Autre contre-ténor britannique de la distribution, Iestyn Davies campe avec beaucoup d’engagement un Othon sensible et fragile, broyé par des sentiments contradictoires. Nous avons particulièrement aimé sa prestation, qui débute par la longue tirade au début du premier acte E pur io torno qui, dans laquelle son timbre légèrement ouaté enchaîne sans peine airs et récitatifs, teintés d’une grande expressivité vocale et gestuelle. A la fin de l’acte I, il se montre très émouvant dans sa supplique pour tenter de reconquérir Poppée (Ad altri tocca, rehaussé de sonores guitares) puis lorsqu’il réalise le danger qu’il court (Ottone, torna in te stessa). Il traduit aussi avec beaucoup d’engagement les hésitations de son personnage avant de tenter d’assassiner Poppée (I miei subiti sdegni).

La basse étasunienne Alex Rosen s’avère un Sénèque idéal, au timbre solidement posé et aux graves chaleureux. Ses conseils de résignation à Octavie, empreints d’un soupçon de pédanterie, semblent calibrés pour déclencher les railleries du page Valletto, qui déchire ses ouvrages devant le philosophe éberlué. C’est surtout dans l’affrontement avec Néron qu’il révèle toute l’épaisseur de sa présence, avec des répliques fermes et impérieuses. Et sa prestation au début du deuxième acte est proprement magistrale, avec la tirade pleine de mélancolie sereine Solitudine amata, au son grave des théorbes, ses échanges dignes et apaisés avec Liberto qui peine à lui formuler l’ordre de l’empereur et ses recommandations à ses disciples, réunis dans un mémorable trio enveloppé par le claquement des guitares, Non morir Seneca.

Soulignons aussi l’excellente prestation de Stuart Jackson, impayable Arnalta de cette production. Le ténor britannique à la gigantesque stature, chaussé de hauts talons et enveloppé d’un improbable manteau moutarde, assume totalement le caractère burlesque du rôle, dont il sait aussi nous traduire la complexité : la sagesse populaire des conseils de prudence à Poppée (à l’acte I), ou encore l’ambition parfaitement cynique qui va lui permettre d’assouvir ses désirs érotiques (au finale).
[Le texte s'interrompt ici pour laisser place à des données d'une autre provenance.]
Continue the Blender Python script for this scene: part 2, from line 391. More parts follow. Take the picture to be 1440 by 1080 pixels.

Au plan vocal, sa berceuse à l’acte III (Adagiati , Poppea) est un moment enchanteur, et nous l’avons également apprécié dans l’air de la nourrice d’Octavie E se pur aspro rimorse, baigné par les attaques des guitares et des cornets.
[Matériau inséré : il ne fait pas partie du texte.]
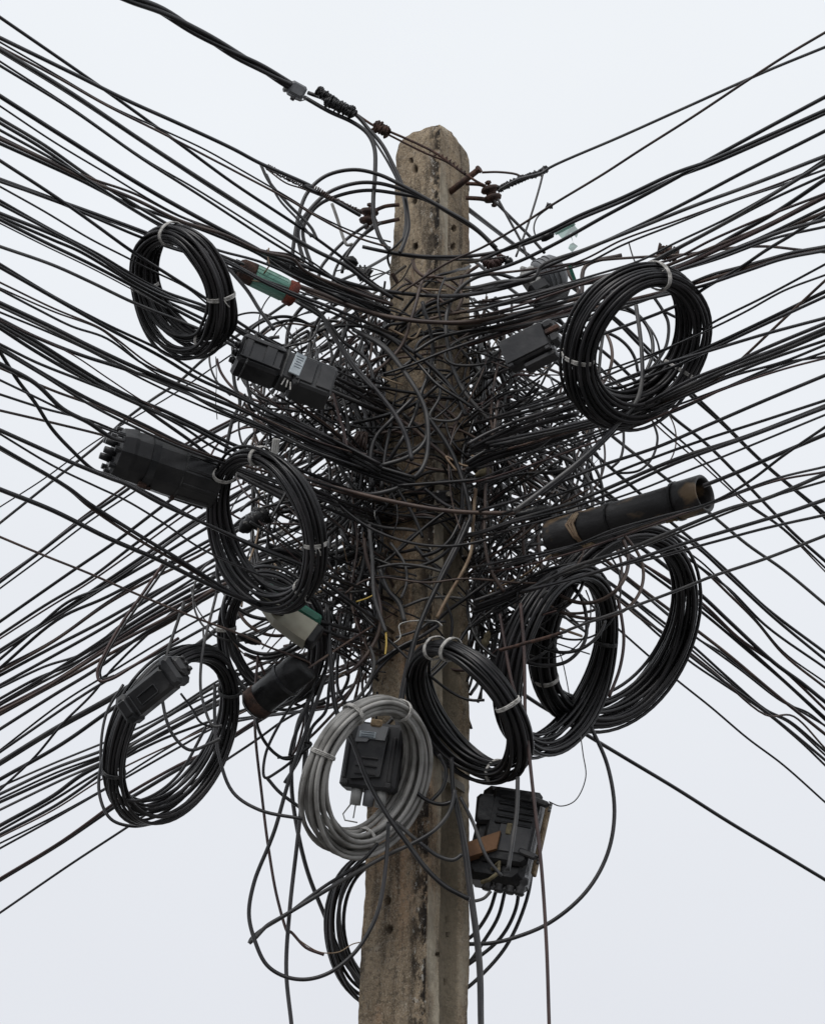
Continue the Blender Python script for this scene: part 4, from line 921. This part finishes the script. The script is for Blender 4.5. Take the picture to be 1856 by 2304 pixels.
# junction box inside grey coil
t = thing('junction_box', 'dark grey junction box seen through the pale grey coil', 'junction box', frame(842, 1706, -.27, -5, -14, 16) @ Matrix.Scale(1.13, 4))
part(MB().box((0, 0, 0), (114, 134, 56), bev=6), 'case', 'box2', t)
part(MB().prism([(-34, -52), (26, -42), (30, 40), (-26, 44)], 28, 37), 'door', 'box2', t)
part(MB().prism([(-34, 22), (-10, 24), (-6, 30), (26, 30), (30, 58), (-30, 60)], 30, 41), 'cover_plate', 'grey', t)
part(MB().box((-10, 38, 41.5), (34, 13, 2), bev=.8), 'label_plate', 'label', t)
b = MB()
for y in (43, 38, 34): b.box((-10, y, 43), (26, 1.2, .6))
part(b, 'printed_lines', 'ink', t)
part(MB().box((4, 63, 40), (24, 16, 8), bev=3), 'rust_plate', 'wood', t)
for y_ in (-40, -24, -8): part(MB().box((-4, y_, 38), (44, 4, 5), bev=1.5), 'rib', 'box', t)
for x in (-48, 44): part(MB().box((x, -6, 30), (8, 92, 8), bev=2), 'side_rail', 'box', t)
for x in (-22, 4, 28): part(MB().cyl((x, -64, 8), (x, -98, 8), 12, 11, 16), 'cable_gland', 'lgrey' if x != 4 else 'grey', t, True)
for x in (-44, 44): part(MB().box((x, -58, 34), (13, 12, 8), bev=2), 'latch', 'box', t)
b = MB(); b.tube([(-30, -98, 10), (-42, -120, 12), (-36, -132, 12), (-10, -134, 14)], 1.6, 5).tube([(-20, -98, 10), (-20, -126, 12)], 1.4, 5); part(b, 'wire_tail', 'w', t, True)
# big black box right of the pole
t = thing('distribution_box', 'big black distribution box with brown panel clamped right of the pole', 'distribution box', frame(1144, 1880, -.10, -7, -17, 24))
part(MB().box((-6, -8, -10), (136, 222, 92), bev=14), 'case', 'tape', t)
part(MB().box((12, 8, 42), (112, 176, 22), bev=8), 'lid', 'tape', t)
for i in range(5): part(MB().box((18, 70 - i * 15, 55), (86, 6, 7), Matrix.Rotation(R(-2), 3, 'Z'), bev=2), 'rib', 'tape', t)
part(MB().box((26, -22, 54), (74, 66, 5), bev=3), 'panel', 'box', t)
part(MB().prism([(-72, -88), (-4, -54), (-4, -12), (-72, -50)], 30, 66), 'brown_panel', 'orange', t)
part(MB().box((12, -2, 56), (12, 26, 8), bev=1.5), 'label_plate', 'rag', t)
part(MB().box((72, 4, -16), (9, 164, 26), bev=2), 'plank', 'wood', t)
for y in (72, -52):
    l_ = part(MB().box((66, y, 54), (44, 14, 14), Matrix.Rotation(R(-14), 3, 'Z'), bev=3), 'latch', 'box', t)
    b = MB()
    for k in range(3): b.cyl((88, y - 8 + k * 7 - 6, 48), (94, y - 8 + k * 7 - 6, 48), 4.5, 4.5, 10)
    part(b, 'hinge', 'steel' if y > 0 else 'box', t, True)
for x in (-20, 8, 34, 56):
    part(MB().lathe([(-136, 0), (-136, 9), (-132, 12), (-126, 9), (-120, 13), (-114, 10), (-108, 15), (-96, 15)], 16, axis='Y'), 'cable_gland', 'box', t, True).location = (x, 0, 10)
b = MB(); b.tube([(-10, -96, 40), (6, -80, 50), (10, -104, 52), (-8, -122, 48), (-26, -130, 44)], 5, 6); part(b, 'rag', 'rag', t, True)
part(MB().box((-52, 40, 42), (50, 72, 20), Matrix.Rotation(R(8), 3, 'Z'), bev=8), 'hood', 'tape', t)

# ---------------------------------------------------------------- insulators and fittings
def spool(px, py, Y, rot, label):
    t = thing('spool_insulator', label, 'insulator', frame(px, py, Y, rot, 20, 10) @ Matrix.Scale(.98, 4), 'spool insulators at the pole head')
    part(MB().lathe([(-19, 0), (-19, 10), (-16, 19), (-10, 22), (-6, 20), (-3, 12), (3, 12), (6, 20), (10, 22), (16, 19), (19, 10), (19, 0)], 20, axis='Y'), 'spool', 'rust', t, True)
    part(MB().cyl((0, -32, 0), (0, 32, 0), 4, 4, 10), 'pin', 'rust', t, True)
    b = MB(); b.cyl((0, 25, 0), (0, 30, 0), 8, 8, 6).cyl((0, -30, 0), (0, -25, 0), 8, 8, 6); part(b, 'nut', 'rust', t)
spool(1105, 436, -.08, 12, 'rusty spool insulator right of the pole head below the bolt')
spool(830, 487, -.1, -10, 'rusty spool insulator left of the pole head behind arching loops')
t = thing('iron_bolt', 'thick rusty iron bolt sticking out of the pole head right side', 'bolt', frame(1048, 404, -.11, 36, -24, 0))
part(MB().cyl((-60, 0, 0), (38, 0, 0), 7.5, 7, 12), 'shank', 'rust', t, True); part(MB().cyl((36, 0, 0), (42, 0, 0), 9.5, 9, 8), 'head', 'rust', t)
t = thing('cable_clamp', 'grey clamp gripping the twisted supply cable at top', 'clamp', frame(665, 205, depth('N', 665, -.1), -28, 6, 10))
part(MB().box((2, 2, 0), (40, 32, 30), bev=5), 'body', 'grey', t); part(MB().box((-22, -2, 4), (12, 26, 16), bev=4), 'jaw', 'steel', t)
part(MB().cyl((2, -16, 6), (2, -24, 6), 6, 5, 10), 'bolt_head', 'box', t, True)
b = MB(); b.tube([(4, -20, 8), (20, -18, 10), (30, -8, 10)], 1.5, 5); part(b, 'wire_tail', 'g', t, True)
def spiral(path, Y, turns, rad, r, label, m='k', name='spiral_wrap', cat='cable wrap'):
    P = smooth_path([at(x, y, Y) for x, y in parse(path)], per=10); cum = np.concatenate([[0], np.cumsum(np.linalg.norm(np.diff(P, axis=0), axis=1))])
    turns = int(turns * 1.7) if turns > 8 else turns; k = turns * 12; T = np.linspace(0, cum[-1], k); C_ = np.array([[np.interp(t_, cum, P[:, j]) for j in range(3)] for t_ in T]); s = mpp(Vector(P[0]))
    tan = np.gradient(C_, axis=0); tan /= np.linalg.norm(tan, axis=1)[:, None]; u = np.cross(tan, ZREF); u /= np.linalg.norm(u, axis=1)[:, None]; v = np.cross(tan, u)
    a = np.arange(k) * 2 * math.pi / 12; jit = np.array([rnd.uniform(.6, 1.35) for _ in range(k)])
    Q = C_ + rad * s * jit[:, None] * (u * np.cos(a)[:, None] + v * np.sin(a)[:, None])
    return tag(MB().tube(Q, r * s, 5).build(name, m, None, True), label, cat)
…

La soprano française Julie Roset est l’Amour qui triomphe au prologue, puis veille sur la destinée de Poppée (sentencieux O sciocchi, o frali, au son enveloppant de la harpe, avant la tentative d’assassinat). Mention spéciale à sa virevoltante et pétillante incarnation de Valletto, qui raille avec effronterie les conseils de Sénèque à Octavie, puis qui tente de lutiner la Demoiselle. Autre soprano de la distribution, Maya Kherani campe une Drusilla sensuelle et enjouée, tout à fait à l’aise en maillot de bain, sur le rebord de la fosse, pour entonner avec éclat un triomphant O felice Drusilla, alors que le malheur va s’abattre sur elle… Le phrasé ferme et racé de la mezzo Ambroisine Bré confère à ses deux personnages (La Vertu et Octavie) une noble dignité. Sa douleur n’en paraît que plus déchirante, que ce soit dans le mélancolique Disprezzata regina (à l’acte I), ou dans le bouleversant Addio Roma au finale. Laurence Kilsby, Riccardo Romeo et Yannis François font également honneur à leurs courtes interventions comme soldats ou familiers de Sénèque, avec une mention particulière au premier pour son interprétation expressive et sensible de Lucain.
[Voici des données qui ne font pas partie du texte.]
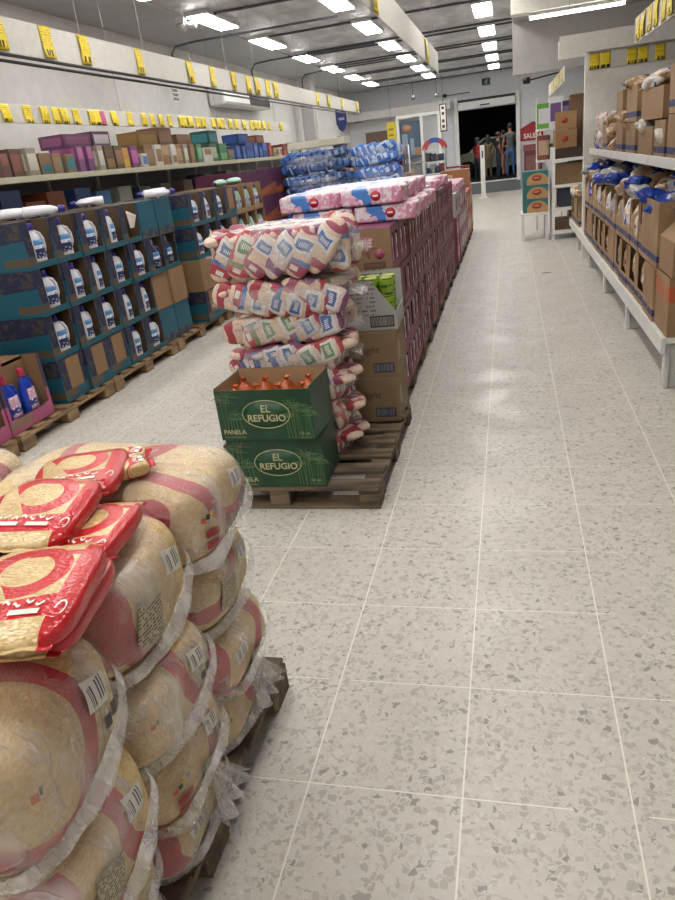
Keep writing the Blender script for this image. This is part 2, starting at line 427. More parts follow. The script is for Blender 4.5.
def bale(x, y, z, v, label, rz=0., ry=0., marks=True, tl=None):
    t = thing('rice_bale', label, 'bale', (x, y, z), rz, 'film-wrapped bales of rice bags'); t.rotation_euler = (0, ry, rz)
    mesh_obj('rice_bags', bodies[v % 4], t, (0, 0, BH/2)); fl = mesh_obj('plastic_film', films[v % 4], t, (0, 0, BH/2))
    if marks:
        if v % 3 != 2: face_patch(.03, .088, .022, .066, 'barcode_sticker', BARC, t, -.25)
        else: face_patch(-.09, -.032, .01, .05, 'barcode_sticker', BARC, t, .2)
        if v % 2 == 0:
            face_patch(-.02, .075, -.09, -.035, 'fine_print', FINEP, t, -.3)
        if v % 3 == 0:
            for q in range(2): face_patch(.055+.026*q, .077+.026*q, -.02+.004*q, -.001+.006*q, 'print_icon', ICON, t, -.2, n=3)
            face_patch(-.12, -.07, -.03, -.012, 'print_block', REDP, t, -.15, n=4); face_patch(-.12, -.06, -.06, -.042, 'print_block', REDP, t, -.15, n=4)
            for q, cc in enumerate(('#b8532a', '#33373c', '#c9b042', '#3c6aa0')): face_patch(-.125+.014*q, -.113+.014*q, .012+.003*q, .024+.003*q, 'print_swatch', mat(cc, .5, 0, 0, 'print swatch'), t, -.2, n=2)
        if v % 3 == 1: face_patch(-.1, -.02, -.05, .03, 'fine_print', FINEP, t, -.35)
        under(seam_fin(t, v, .026), fl)
    if tl: under(tail(t, *tl, v), fl)
    return t
colA = 'far column facing the aisle'; colB = 'middle column facing the aisle'; colC = 'nearest column facing the aisle'
lay = ('topmost', 'second', 'third', 'bottom')
cols = [(1.415, 'far', 0), (1.05, 'middle', 1), (.685, 'nearest', 2)]
tops_ = {0: (.93, .70, .485, .295, .118), 1: (.915, .668, .46, .27, .118), 2: (.892, .622, .41, .255, .118)}
dxs = {(0, 0): .02, (0, 1): -.01, (0, 2): .005, (0, 3): -.03, (1, 0): .01, (1, 1): .025, (1, 2): .01, (1, 3): -.01, (2, 0): .035, (2, 1): .045, (2, 2): .01, (2, 3): .01}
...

Face à ce plateau vocal très convaincant, qu’il mène avec une grande précision, Leonardo Garcia Alarcón fait chanter les couleurs des instruments de Cappella Mediterranea, en les appuyant à l’occasion d’un accord sur le clavecin dressé devant lui. Fidèle à ses habitudes, le chef s’est doté d’un riche continuo (deux clavecins, deux violes, deux théorbes, une harpe et une contrebasse), qui magnifie la ligne de chant. Les interventions d’instruments aux sonorités percutantes (guitares, cornets) soulignent fort opportunément les passages les plus marquants de l’intrigue par des atmosphères très denses, qui traduisent avec force l’intense sensualité de ce chef-d’œuvre.